M.H. : La Principauté doit-elle miser davantage sur des programmes de haut standing ?
M.D. : Non, il faut que l’offre soit diversifiée. Un immeuble de haut standing peut être construit en fonction de divers paramètres, dont son emplacement à Monaco. Il faut qu’il y ait certains agréments autour comme des jardins. Un terrain entouré d’industries ne se prête pas à la construction d’un tel immeuble. En outre, il ne serait pas sain et pas souhaitable que le marché ne propose que des cinq pièces et plus. Il n’y aurait personne pour les acheter ou pour les louer. Il n’y a pas que des familles qui veulent s’installer en principauté, il y a aussi des célibataires, des couples sans enfants.

M.H. : Sur le marché de l’“ancien”, l’IMSEE constate que le prix du m2 a baissé pour les studios et les 2 pièces, contrairement aux autres biens. Qu’en est-il ?
M.D. : Nous n’avons pas bien compris cela car ce n’est pas notre sentiment. Au contraire, il monte de 1 à 3 %. Je n’ai pas vu de prix à la baisse dans l’ancien pour les studios et les 2 pièces.

M.H. : A quoi faut-il s’attendre pour 2014 ?
M.D. : Le marché de la location est extrêmement tendu. Nous dénombrons énormément de demandes de résidence. Sur le marché des reventes, j’ai le sentiment que 2014 sera peut-être une année un peu moins exceptionnelle que l’année dernière.

M.H. : Selon vous, les marchands de biens continuent-ils à gonfler les prix ?
M.D. : Les marchands de biens ont effectivement tendance à gonfler les prix du marché.

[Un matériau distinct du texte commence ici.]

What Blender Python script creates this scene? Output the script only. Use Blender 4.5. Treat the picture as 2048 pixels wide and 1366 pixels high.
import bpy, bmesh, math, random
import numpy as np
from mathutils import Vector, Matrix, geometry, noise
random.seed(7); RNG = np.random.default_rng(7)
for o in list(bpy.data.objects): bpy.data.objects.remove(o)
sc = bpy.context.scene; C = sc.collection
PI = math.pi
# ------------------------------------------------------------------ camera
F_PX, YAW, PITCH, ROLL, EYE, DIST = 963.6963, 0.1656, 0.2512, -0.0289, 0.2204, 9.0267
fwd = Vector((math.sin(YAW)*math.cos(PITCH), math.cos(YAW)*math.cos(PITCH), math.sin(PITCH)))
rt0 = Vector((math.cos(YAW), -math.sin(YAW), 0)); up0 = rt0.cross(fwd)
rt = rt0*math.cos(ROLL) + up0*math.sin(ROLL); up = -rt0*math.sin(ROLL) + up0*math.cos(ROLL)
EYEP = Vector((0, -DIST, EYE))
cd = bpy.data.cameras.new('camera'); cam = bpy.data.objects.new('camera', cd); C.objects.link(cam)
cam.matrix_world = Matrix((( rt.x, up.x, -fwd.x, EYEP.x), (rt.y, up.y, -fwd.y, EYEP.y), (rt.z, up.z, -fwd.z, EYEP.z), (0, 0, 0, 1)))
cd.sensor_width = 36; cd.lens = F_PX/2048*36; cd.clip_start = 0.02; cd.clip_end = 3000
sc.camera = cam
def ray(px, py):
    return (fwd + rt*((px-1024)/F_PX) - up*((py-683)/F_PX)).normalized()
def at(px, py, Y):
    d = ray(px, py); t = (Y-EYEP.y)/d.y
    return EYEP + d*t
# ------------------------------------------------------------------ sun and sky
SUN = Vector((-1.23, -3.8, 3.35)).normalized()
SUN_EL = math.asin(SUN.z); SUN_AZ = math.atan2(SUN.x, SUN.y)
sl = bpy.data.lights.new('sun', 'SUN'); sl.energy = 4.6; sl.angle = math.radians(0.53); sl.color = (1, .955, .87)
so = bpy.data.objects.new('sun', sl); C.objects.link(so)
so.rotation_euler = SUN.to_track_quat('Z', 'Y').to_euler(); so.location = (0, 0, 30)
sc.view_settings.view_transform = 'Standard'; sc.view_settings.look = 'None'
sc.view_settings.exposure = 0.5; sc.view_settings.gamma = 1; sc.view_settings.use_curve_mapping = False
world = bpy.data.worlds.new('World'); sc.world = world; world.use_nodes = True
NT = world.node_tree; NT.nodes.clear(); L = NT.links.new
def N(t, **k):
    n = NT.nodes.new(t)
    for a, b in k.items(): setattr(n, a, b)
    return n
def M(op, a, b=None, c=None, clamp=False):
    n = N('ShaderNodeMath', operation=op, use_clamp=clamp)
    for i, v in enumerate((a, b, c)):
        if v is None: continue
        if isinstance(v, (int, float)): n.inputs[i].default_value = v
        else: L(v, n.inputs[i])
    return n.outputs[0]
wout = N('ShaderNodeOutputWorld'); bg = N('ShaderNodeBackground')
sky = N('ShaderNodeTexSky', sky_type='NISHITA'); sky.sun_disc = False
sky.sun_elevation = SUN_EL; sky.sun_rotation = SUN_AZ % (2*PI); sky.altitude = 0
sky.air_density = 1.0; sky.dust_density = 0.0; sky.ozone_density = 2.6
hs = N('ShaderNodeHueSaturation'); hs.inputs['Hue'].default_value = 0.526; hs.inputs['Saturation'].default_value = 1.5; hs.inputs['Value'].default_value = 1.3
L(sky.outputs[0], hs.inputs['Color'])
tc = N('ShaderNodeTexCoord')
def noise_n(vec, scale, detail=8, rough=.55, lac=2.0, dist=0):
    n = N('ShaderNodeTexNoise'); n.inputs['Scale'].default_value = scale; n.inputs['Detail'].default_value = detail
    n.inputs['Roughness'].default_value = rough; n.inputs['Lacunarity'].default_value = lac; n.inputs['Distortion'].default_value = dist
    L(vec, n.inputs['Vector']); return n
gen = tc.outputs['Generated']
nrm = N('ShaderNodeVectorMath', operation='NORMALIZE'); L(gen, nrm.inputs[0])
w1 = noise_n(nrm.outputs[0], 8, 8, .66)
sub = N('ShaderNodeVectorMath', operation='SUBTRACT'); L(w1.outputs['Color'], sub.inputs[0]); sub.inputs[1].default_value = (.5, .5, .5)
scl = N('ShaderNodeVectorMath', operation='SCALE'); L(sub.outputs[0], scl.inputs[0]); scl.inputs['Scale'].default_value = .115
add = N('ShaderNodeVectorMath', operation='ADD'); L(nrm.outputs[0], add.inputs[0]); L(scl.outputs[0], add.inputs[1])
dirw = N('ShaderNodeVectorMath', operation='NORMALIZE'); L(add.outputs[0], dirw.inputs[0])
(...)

Cette activité reste très floue en principauté. Je ne comprends pas d’ailleurs que le gouvernement n’ait pas encore légiféré sur le sujet.

M.H. : L’IMSEE s’est intéressé aux achats en viager dans son étude. Ce n’est pas une pratique courante en principauté ?
M.D. : A Monaco, il n’y a pas une grande attirance des vendeurs pour les viagers. La dernière fois qu’un client est venu me voir pour un viager, c’était il y a dix ans. A part en France, je ne sais pas si cette pratique existe dans d’autres pays.